Frequently Asked Questions

What is the flight sim upgrade procrastination trap?

It is when researching and buying flight sim hardware quietly becomes the hobby instead of flying. You have a flyable deck but spend your evenings comparing the next purchase rather than logging hours. The honest test is whether your gear is going up while your logbook stays flat — if so, you are in the trap.

How do I stop buying flight sim gear and actually fly?

Set a flying-hours gate before any new purchase, fly one more circuit instead of shopping when the urge hits after a bad session, and only buy from a short list of specific, named deficiencies you have actually experienced — in upgrade order. If you cannot name the exact thing the deck lacks, you need a flight, not a purchase.

Will better hardware fix my bad landings?

Usually not. A bounced landing is almost always technique, and a wandering heading is usually a deadzone or curve setting rather than the controller. Buying the next box postpones the practice that would actually make you better. You get good by flying the deck you have, not by upgrading it.
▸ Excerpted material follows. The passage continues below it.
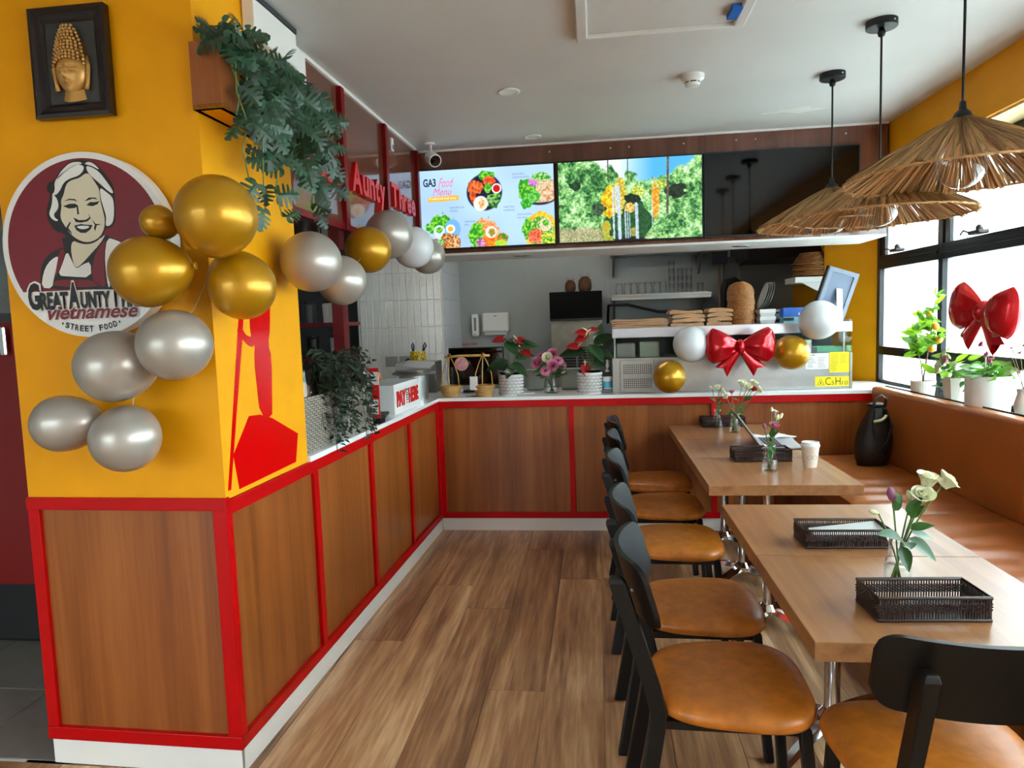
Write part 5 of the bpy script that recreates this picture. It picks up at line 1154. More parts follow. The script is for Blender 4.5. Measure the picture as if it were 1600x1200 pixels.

Doesn’t a hardware upgrade order just encourage more buying?

It does the opposite. A fixed, ranked order kills the endless comparison loop by giving you one boring correct answer for what comes next, and it tells you when to stop: buy the next rung, then fly until you can name a specific missing capability. No named gap means no purchase.

How much hardware do I actually need for flight sim?

Less than the marketing suggests. An analog controller, rudder pedals, and head tracking is a complete, immersive foundation most simmers could happily stop at. The people who get genuinely good are rarely the ones with the most gear — they are the ones who built a sensible deck and flew it until their hands knew it.